Barry Diller Predicts Increase in Number of Aereo Subscribers
November 22, 2013
Aereo-backer Barry Diller has stated that the online service may grow to the point that 35 percent of U.S. households subscribe. However, this is largely contingent upon the service’s ability to overcome the legal challenges it currently faces from broadcasters. Individuals in their mid- to late-twenties aren’t highly inclined to pay $100 per month for TV cable packages, rendering Aereo’s $8 package highly attractive, according to Diller.
“Aereo, based in New York, offers broadcast channels such as CBS and NBC to subscribers over the Internet in nine U.S. cities,” explains Bloomberg. “Media companies including Walt Disney Co. and 21st Century Fox Inc. have sued the startup, saying it’s reselling their content without permission. Aereo argues that it doesn’t need to compensate the networks because it receives television signals fairly using clusters of antennas.”
“This closed circle of broadcast and cable and satellite is going to break up,” said Diller. “It’s not going to maintain itself in the next decade.”
Broadcasters have asked the U.S. Supreme Court to declare Aereo illegal. However, federal judges in both Boston and New York have granted the startup permission to operate, and it is spreading to other markets.

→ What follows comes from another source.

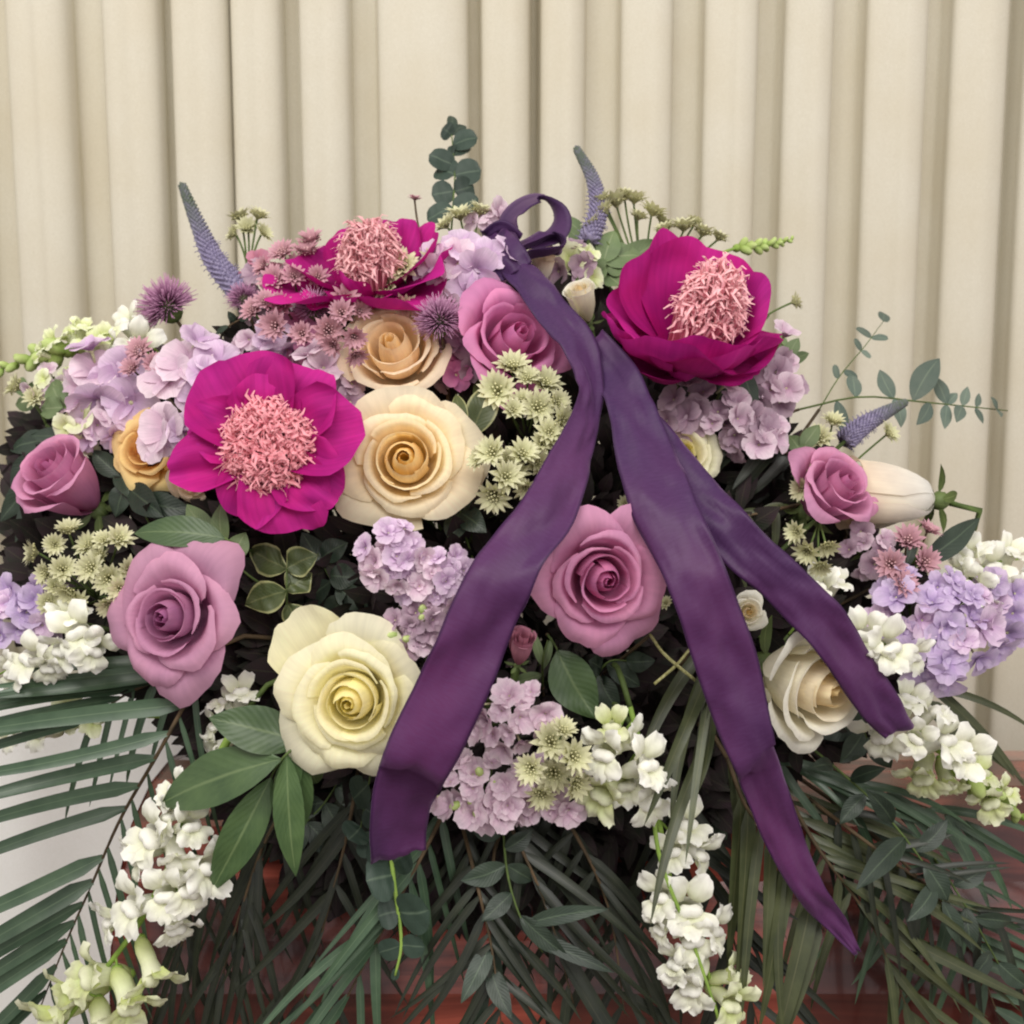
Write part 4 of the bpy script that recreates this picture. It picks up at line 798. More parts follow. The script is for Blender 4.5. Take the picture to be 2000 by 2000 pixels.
As('greenish astrantia heads standing at the very top left of the bow', [(900, 430, 34, -.2, .9, .4), (935, 420, 28, .3, .9, .4), (875, 445, 28, -.6, .7, .4)], dz=-.02, hub=(920, 520, -.04))
As('pale astrantia sprays rising above the bowl shaped peony', [(1205, 405, 36, -.2, .95, .2), (1238, 398, 30, .1, .95, .2), (1272, 422, 32, .4, .9, .2), (1186, 418, 28, -.6, .8, .2), (1335, 452, 32, .0, .95, .3), (1370, 462, 28, .3, .9, .3), (1300, 455, 26, -.3, .9, .3), (1220, 388, 24, .2, .9, .3), (1180, 395, 24, -.5, .8, .3), (1290, 438, 24, .5, .8, .2), (1400, 470, 24, .5, .8, .3), (1355, 440, 22, .2, .95, .2), (1245, 430, 24, .3, .9, .3), (1160, 440, 24, -.6, .7, .3)], dz=-.035, hub=(1260, 570, -.06))
As('dusty pink astrantia cluster left of the peach rose behind the peony', [(540, 556, 36, -.2, .4, 1), (542, 640, 36, -.2, 0, 1), (600, 500, 32, 0, .8, .6), (640, 648, 32, .3, -.1, 1), (555, 600, 30), (672, 588, 32, .4, .3, .9), (498, 610, 28, -.5, .4, .8), (575, 545, 26), (622, 545, 26), (520, 595, 26), (592, 655, 28), (700, 610, 26, .5, .2, .8)], 'pink', dz=.01, stemmat='stem_brown', hub=(600, 680, -.04))
As('dusty pink astrantia drooping over the peach rose under the thistles', [(690, 655, 30, .3, -.5, .9), (668, 615, 30, .1, .2, 1), (692, 688, 26, .4, -.8, .5), (655, 670, 26, -.4, -.5, .8)], 'pink', dz=.03, stemmat='stem_brown', hub=(655, 640, -.02))
As('dusty pink astrantia blooms at the back left of the magenta peony', [(555, 500, 30, -.3, .6, .8), (610, 478, 30, -.1, .8, .6), (580, 520, 24), (520, 525, 24, -.6, .3, .8)], 'pink', dz=-.005, stemmat='stem_brown', hub=(580, 560, -.05))
As('large greenish cream astrantia cluster at the bottom centre over the stock', [(1075, 1452, 40, .1, .5, 1), (1115, 1478, 38, .5, .2, .9), (1082, 1508, 40, 0, 0, 1), (1120, 1528, 34, .6, -.3, .8), (1040, 1500, 34, -.4, 0, 1), (1058, 1545, 34, 0, -.5, .9), (1098, 1432, 30, .3, .8, .6)], dz=.035, hub=(1070, 1500, -.03))
As('whitish astrantia tuft beside the curved blue spike at the upper left', [(472, 432, 28, -.3, .9, .3), (502, 428, 26, .4, .9, .3), (485, 452, 26, 0, .5, .8), (462, 460, 22, -.8, .4, .4), (510, 458, 22, .8, .4, .4)], dz=-.03, hub=(484, 560, -.04))
As('pale green astrantia buds beside the sideways mauve rose', [(1580, 1072, 30, -.5, -.5, .7), (1612, 1060, 28, .1, -.8, .6), (1560, 1040, 26, -.8, 0, .6), (1600, 1100, 26, 0, -.8, .6)], dz=-.01, hub=(1600, 1010, -.03))
As('pale green astrantia heads between the dusky florets and the mauve rose', [(1600, 860, 30, -.2, .5, .8), (1575, 905, 28, -.6, .2, .8), (1625, 830, 26, .2, .8, .6), (1730, 850, 26, .6, .4, .6), (1570, 955, 26, -.6, 0, .8)], dz=-.03, hub=(1610, 960, -.05))
As('dusky pink astrantia spray above the violet lilac flower head', [(1770, 1062, 36, 0, .6, .8), (1800, 1100, 34, .3, .3, 1), (1740, 1105, 34, -.3, .2, 1), (1760, 1145, 30), (1810, 1040, 26, .4, .8, .4)], 'pink', dz=-.005, stemmat='stem_brown', hub=(1770, 1180, -.05))
As('greyish pink astrantia heads in front of the white snapdragon at the upper left', [(275, 690, 30, -.2, .5, .9), (300, 715, 26, .3, .3, 1), (262, 725, 26)], 'pink', dz=.005, stemmat='stem_brown', hub=(320, 770, -.04))
As('single small dark astrantia head standing alone above the back peony', [(810, 392, 15, .1, .9, .3)], 'pink', dz=-.03, stemmat='stem_brown', hub=(825, 470, -.05))
As('single pale astrantia head on a thin stem right of the bowl shaped peony', [(1545, 592, 22, .9, .3, .2)], dz=-.04, hub=(1500, 615, -.05))
As('greenish astrantia between the two left picture edge blooms', [(40, 760, 30, -.7, .4, .5), (70, 780, 24, 0, .3, .9)], dz=-.02, stemmat='stem', hub=(90, 830, -.04))
As('greenish cream astrantia resting by the left lilac head', [(95, 1180, 26, .4, .3, .9), (108, 1150, 24)], dz=.01, hub=(120, 1210, -.03))
# ---- thistles
pompom('large purple thistle standing up at the upper left', 315, 583, -.005, 60, (-.45, .75, .45), 1)
pompom('purple thistle hanging between the peach rose and the pinkish mauve rose', 857, 612, .025, 54, (-.1, .75, .6), 2)
pompom('small purple thistle at the base of the left blue spike', 472, 574, -.005, 36, (-.2, .8, .5), 3, 240)
pompom('dull purple thistle left of the peach roses in the astrantia', 612, 588, .01, 42, (0, .8, .5), 4, 300)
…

“We are putting more money in, aiming to eventually roll out across the U.S.,” said Diller.
“Aereo got a boost on November 12 when U.S. Senator Jay Rockefeller introduced a bill to help online video services and Aereo’s antenna-based system challenge cable providers and broadcasters. Rockefeller, a West Virginia Democrat who serves as chairman of the Commerce Committee, said he wants consumers to benefit from lower costs and increased choice,” reports Bloomberg.
According to Rockefeller, the bill would “give consumers the ability to watch the programming they want to watch, when they want to watch it, how they want to watch it, and pay only for what they actually watch.”
Despite these efforts, the bill is likely to face opposition in Congress and from media companies, according to Jeffrey Silva, a Washington-based analyst with Medley Global Advisors.
Diller, who has been in the television industry for a long time and helped form the Fox Network, is not shocked by the opposition to Aereo. If he were still a broadcast executive dealing with Aereo, “I’d sue ’em,” he said.